Major Diplomatic Initiatives
In 1997, Israel President Ezer Weizman became the first head of the Jewish State to visit India. He met Indian President Shankar Dayal Sharma, Vice-President KR Narayanan and Prime Minister HD Deve Gowda. Weizman negotiated the first weapons deal between the two countries — India bought Barak-1, a vertically-launched surface -to- air missile that has the ability to intercept anti- ship missiles such as the Harpoon.
In 2000, Jaswant Singh became the first Indian foreign minister to visit Israel. Following the trip, the two countries set up a joint anti-terror commission. They also promised to intensify cooperation in fields such as counter-terrorism and information technology.

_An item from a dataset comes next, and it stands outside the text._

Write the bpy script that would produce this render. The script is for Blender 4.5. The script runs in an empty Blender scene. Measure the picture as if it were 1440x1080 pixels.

In 2003, Ariel Sharon became the first Israeli prime minister to visit India when the BJP-led National Democratic Alliance government was in power.
New Delhi has continued to share cordial ties with Israel without diluting its ties with the Palestinians. Hence, it has managed to deftly pursue both parties in tandem.
Bilateral Trade to Scale New Peaks
Bilateral trade between India and Israel jumped from $2 billion in 2001 to $4.1 billion in 2009 and $4.43 billion in 2012. However, in 2013, the trade volume marginally decreased to $4.39 billion. India continues to be a major focus of Israel as a future trading partner.
According to reliable sources, Israel is planning more commercial activities with India and Tel Aviv is eyeing the trade volume to reach $10 billion in the next five years.